Perhaps we may safely say that no place in old Dunstable had such a charm for a certain class of its inhabitants as the hay market. Here horse jockeys congregated and gossip of the coarser kind was indulged in. This venerable institution consisted of a framed building covered by a peaked roof and boarded at its two ends, with open sides. Extending from beam to beam across the centre of this structure was a huge wooden shaft with bearings at its ends that engaged the beams. On this shaft, at one end, was secured a large wooden wheel. Over the rim of this wheel passed a rope, which engaged a roller turned by a crank placed below, within working distance of the ground. To the centre of this shaft was secured a chain and from the chain hung the huge iron beam of the steelyards. Beside this shaft was a platform on which the weights were kept and on which the operator stood. A load of hay or other commodity was driven so that its centre stood below the steelyards from which chains extended to the hubs of the wagon wheels and the load was lifted from the ground, by the revolution of the roller, by the crank, after which it was weighed.

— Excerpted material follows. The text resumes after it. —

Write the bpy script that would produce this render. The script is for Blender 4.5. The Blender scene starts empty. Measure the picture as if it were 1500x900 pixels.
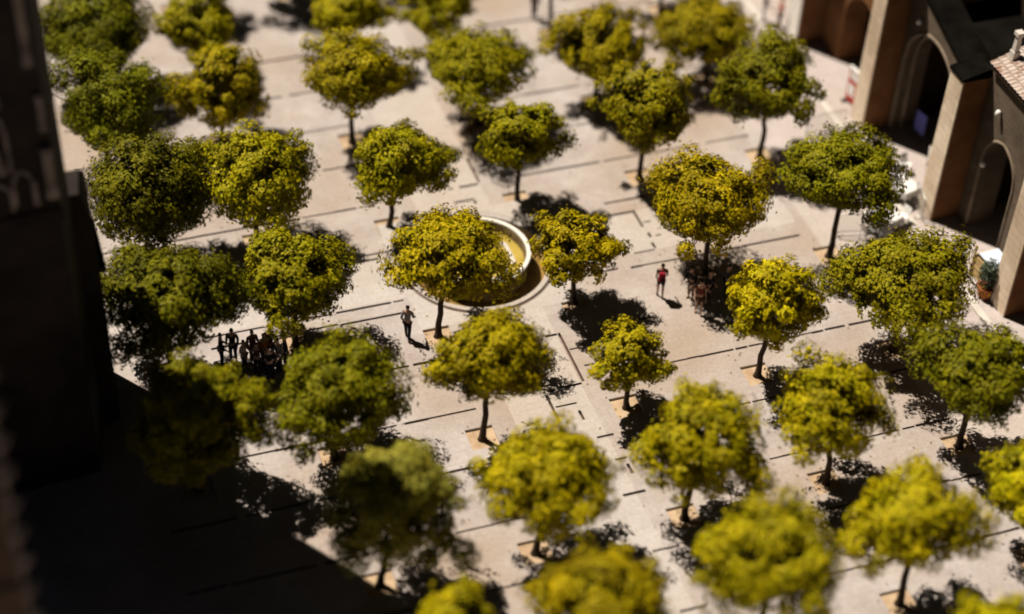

As the help that came to work in our mills was largely female, who came from homes on the New Hampshire hillsides and bought not only for their own use, but for their friends at home, we should naturally expect the dry goods business to be prominent. The names of Isaac Spalding, W. D. Beasom, E. S. Goodnow, Reed & Slader, J. A. Wheat, M. W. Merrill, A. & F. F. Kimball, J. H. Blake and others stand prominent in the dry goods trade of the old times.


Merchants, before the crisis of 1857, bought goods on six months' and sold goods to "respectable people " on time, with the result that the capital of the jobber was in the hands of the retailers, and that of the retailer in the hands of the people, and when credit was discredited all business was at a standstill. Such was the state of affairs in 1857, when the credit system was entirely ruined by the panic. The war in 1861 upset all prices and all previous business methods, and trade became organized on new principles. This change in business methods demoralized all lines of trade. But few of the old traders could, or did, come into line, and so made way for new men. In 1857 Henry Norwell opened his store in Noyes block and soon convinced the public that he came to sell, not to store goods. In 1864 Norwell sold his business to William Taylor and Harry Norwell and became a member of the firm of Shepard, Norwell & Co. of Boston. Mr. Taylor proved himself a worthy successor of Mr. Norwell, and raised the standard of the business still higher. In 1869 Mr. Taylor sold to Crawford & Anderson and established the firm of Taylor & Kilpatrick in Cleveland, Ohio. Crawford & Anderson sold to W. B. Wakelin. Crawford established a large business in New York city, and Anderson in Toledo, Ohio. Norwell, Taylor, Crawford, and Anderson were Scotchmen trained to business, and left Nashua to form four great dry goods houses in four of our great cities. Fine, large and costly stores now give suitable rooms for large stocks of goods, such as those of Harry S. Norwell, Chamberlain, Patten & Co., and others.